CBIC Notification 33/2025 Customs Tariff Values—Effective May 1, 2025

Customs • News • Statutory Scope

CBIC Notification 33/2025 Customs Tariff Values

1. Overview

On April 30, 2025, the Central Board of Indirect Taxes and Customs (CBIC) issued Notification No. 33/2025-Customs (N.T.), which amends the default tariff value regime under Notification No. 36/2001-Customs (N.T.) dated August 3, 2001. This amendment updates the tariff values for specified imported goods—primarily edible oils, metals and nuts—by replacing the existing schedules (Table-1, Table-2 and Table-3) with revised rates. The changes take effect from May 1, 2025.

2. Background

Notification No. 36/2001-Customs established a mechanism for setting default customs tariff values (“reference values”) for certain imported goods that are subject to anti-dumping duties or where price declarations are prone to undervaluation. These reference values act as minimum assessable values for customs duty calculation when transaction values declared by importers fall below the prescribed benchmarks. Periodic revisions ensure that these values remain aligned with prevailing international market prices.

3. Details of the Amendment

  1. Substitution of Schedules

    • Table-1 (Edible Oils) All entries for crude and refined palm oil, palmolein, soya bean oil, sunflower oil, and related products have been updated.

    • Table-2 (Precious Metals) Default values for gold and silver in various forms (ingots, scrap, jewellery, etc.) have been revised to reflect current London Bullion Market prices.

    • Table-3 (Other Specified Goods) Rates for brass scrap and areca nuts have also been adjusted.

  2. Revised Tariff Values

    • Each entry now specifies:

      • HS Code

      • Description of Goods

      • Default Tariff Value (per kg or per metric ton)

      • Currency Benchmark (e.g., USD/MT for oils; USD/ oz for bullion)

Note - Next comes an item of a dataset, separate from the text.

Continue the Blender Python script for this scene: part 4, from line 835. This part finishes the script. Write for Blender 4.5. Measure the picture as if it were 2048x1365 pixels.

    • Importers must declare values at or above these rates; declarations below these values will automatically attract the revised tariff.

4. Implications for Trade

  • Importers of Edible Oils will need to budget for higher assessable values, potentially increasing landed costs if transaction prices are below the new default rates.

  • Precious Metals Dealers must reconcile declared values with the updated benchmarks to avoid the invocation of these default values and attendant higher duties.

  • Compliance and Valuation: Customs authorities will apply the new tables in all assessments from May 1; importers should update their valuation protocols and documentation to ensure seamless clearance.

5. Effective Date

This notification is operative from 1 May 2025. All imports of the goods listed in the substituted Table-1, Table-2 and Table-3 on or after this date will be assessed using the revised tariff values.